"""

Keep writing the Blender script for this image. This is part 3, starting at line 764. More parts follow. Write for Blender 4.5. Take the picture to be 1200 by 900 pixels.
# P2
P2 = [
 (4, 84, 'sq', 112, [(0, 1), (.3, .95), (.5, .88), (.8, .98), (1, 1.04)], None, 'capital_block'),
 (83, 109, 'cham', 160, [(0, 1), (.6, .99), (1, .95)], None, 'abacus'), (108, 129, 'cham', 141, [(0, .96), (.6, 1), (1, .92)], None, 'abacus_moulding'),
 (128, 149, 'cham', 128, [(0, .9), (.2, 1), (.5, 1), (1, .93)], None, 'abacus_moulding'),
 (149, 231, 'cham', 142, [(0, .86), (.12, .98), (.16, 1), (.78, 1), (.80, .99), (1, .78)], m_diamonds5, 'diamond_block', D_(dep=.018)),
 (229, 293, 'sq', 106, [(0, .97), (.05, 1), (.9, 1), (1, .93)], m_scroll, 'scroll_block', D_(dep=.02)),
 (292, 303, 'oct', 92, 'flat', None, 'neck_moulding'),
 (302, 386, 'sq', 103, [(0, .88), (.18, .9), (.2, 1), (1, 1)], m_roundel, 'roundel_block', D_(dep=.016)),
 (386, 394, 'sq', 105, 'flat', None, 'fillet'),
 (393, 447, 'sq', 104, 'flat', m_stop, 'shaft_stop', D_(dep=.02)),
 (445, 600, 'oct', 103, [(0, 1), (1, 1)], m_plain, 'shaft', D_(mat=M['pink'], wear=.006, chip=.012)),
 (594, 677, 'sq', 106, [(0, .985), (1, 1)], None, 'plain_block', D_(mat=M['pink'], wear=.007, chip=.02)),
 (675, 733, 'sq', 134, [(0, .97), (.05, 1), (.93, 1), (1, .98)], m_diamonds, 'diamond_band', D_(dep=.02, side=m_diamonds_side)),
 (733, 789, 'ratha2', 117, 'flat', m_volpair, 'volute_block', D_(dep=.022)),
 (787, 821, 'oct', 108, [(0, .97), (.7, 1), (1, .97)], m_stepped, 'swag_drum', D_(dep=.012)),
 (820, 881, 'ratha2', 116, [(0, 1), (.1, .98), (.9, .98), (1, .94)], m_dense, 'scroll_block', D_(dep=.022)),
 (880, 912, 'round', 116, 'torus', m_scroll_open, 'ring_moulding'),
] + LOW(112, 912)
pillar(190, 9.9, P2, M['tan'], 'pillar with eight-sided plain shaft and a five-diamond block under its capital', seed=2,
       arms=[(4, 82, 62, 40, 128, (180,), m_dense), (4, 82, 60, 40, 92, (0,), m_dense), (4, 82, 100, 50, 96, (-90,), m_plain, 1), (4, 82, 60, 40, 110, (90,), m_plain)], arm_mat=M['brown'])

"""

• Set problem
Retype the material above, line by line, exactly.

• Reply
Keep writing the Blender script for this image. This is part 3, starting at line 764. More parts follow. Write for Blender 4.5. Take the picture to be 1200 by 900 pixels.
# P2
P2 = [
 (4, 84, 'sq', 112, [(0, 1), (.3, .95), (.5, .88), (.8, .98), (1, 1.04)], None, 'capital_block'),
 (83, 109, 'cham', 160, [(0, 1), (.6, .99), (1, .95)], None, 'abacus'), (108, 129, 'cham', 141, [(0, .96), (.6, 1), (1, .92)], None, 'abacus_moulding'),
 (128, 149, 'cham', 128, [(0, .9), (.2, 1), (.5, 1), (1, .93)], None, 'abacus_moulding'),
 (149, 231, 'cham', 142, [(0, .86), (.12, .98), (.16, 1), (.78, 1), (.80, .99), (1, .78)], m_diamonds5, 'diamond_block', D_(dep=.018)),
 (229, 293, 'sq', 106, [(0, .97), (.05, 1), (.9, 1), (1, .93)], m_scroll, 'scroll_block', D_(dep=.02)),
 (292, 303, 'oct', 92, 'flat', None, 'neck_moulding'),
 (302, 386, 'sq', 103, [(0, .88), (.18, .9), (.2, 1), (1, 1)], m_roundel, 'roundel_block', D_(dep=.016)),
 (386, 394, 'sq', 105, 'flat', None, 'fillet'),
 (393, 447, 'sq', 104, 'flat', m_stop, 'shaft_stop', D_(dep=.02)),
 (445, 600, 'oct', 103, [(0, 1), (1, 1)], m_plain, 'shaft', D_(mat=M['pink'], wear=.006, chip=.012)),
 (594, 677, 'sq', 106, [(0, .985), (1, 1)], None, 'plain_block', D_(mat=M['pink'], wear=.007, chip=.02)),
 (675, 733, 'sq', 134, [(0, .97), (.05, 1), (.93, 1), (1, .98)], m_diamonds, 'diamond_band', D_(dep=.02, side=m_diamonds_side)),
 (733, 789, 'ratha2', 117, 'flat', m_volpair, 'volute_block', D_(dep=.022)),
 (787, 821, 'oct', 108, [(0, .97), (.7, 1), (1, .97)], m_stepped, 'swag_drum', D_(dep=.012)),
 (820, 881, 'ratha2', 116, [(0, 1), (.1, .98), (.9, .98), (1, .94)], m_dense, 'scroll_block', D_(dep=.022)),
 (880, 912, 'round', 116, 'torus', m_scroll_open, 'ring_moulding'),
] + LOW(112, 912)
pillar(190, 9.9, P2, M['tan'], 'pillar with eight-sided plain shaft and a five-diamond block under its capital', seed=2,
       arms=[(4, 82, 62, 40, 128, (180,), m_dense), (4, 82, 60, 40, 92, (0,), m_dense), (4, 82, 100, 50, 96, (-90,), m_plain, 1), (4, 82, 60, 40, 110, (90,), m_plain)], arm_mat=M['brown'])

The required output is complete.